Letters of transmittal with respect to the Name Change and Consolidation are being mailed out to the Company's registered shareholders. All registered shareholders will be required to send their share certificates, along with a properly executed letter of transmittal, to the Company's registrar and transfer agent, TSX Trust Company, in accordance with the instructions provided in the letter of transmittal. Shareholders who hold their Common Shares through a broker, investment dealer, bank or trust company should contact that nominee or intermediary for assistance in depositing their Common Shares in connection with the Name Change and Consolidation. A copy of the letter of transmittal will be posted on the Company's issuer profile on SEDAR at www.sedar.com.
Aleem Nathwani, Director
Tel: (604) 290-7073
Email: aleem.nathwani@gmail.com
We Seek Safe Harbour
Neither TSX Venture Exchange nor its Regulation Services Provider (as that term is defined in policies of the TSX Venture Exchange) accepts responsibility for the adequacy or accuracy of this release.

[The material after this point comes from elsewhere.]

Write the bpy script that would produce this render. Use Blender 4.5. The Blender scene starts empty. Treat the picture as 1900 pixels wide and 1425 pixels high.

Forward-Looking Statements
Certain information set forth in this news release may contain forward-looking statements that involve substantial known and unknown risks and uncertainties, including, but not limited to, the timing of future exploration work or drilling, and the expansion of the mineralization. These forward-looking statements are subject to numerous risks and uncertainties, certain of which are beyond the control of Gold Rush Cariboo Inc.., including, but not limited to, the impact of general economic conditions, industry conditions, volatility of commodity prices, risks associated with the uncertainty of exploration results and estimates, currency fluctuations, dependency upon regulatory approvals, the uncertainty of obtaining additional financing and exploration risk. Readers are cautioned that the assumptions used in the preparation of such information, although considered reasonable at the time of preparation, may prove to be imprecise and, as such, undue reliance should not be placed on forward-looking statements. This press release is not, and is not to be construed in any way as, an offer to buy or sell securities in the United States.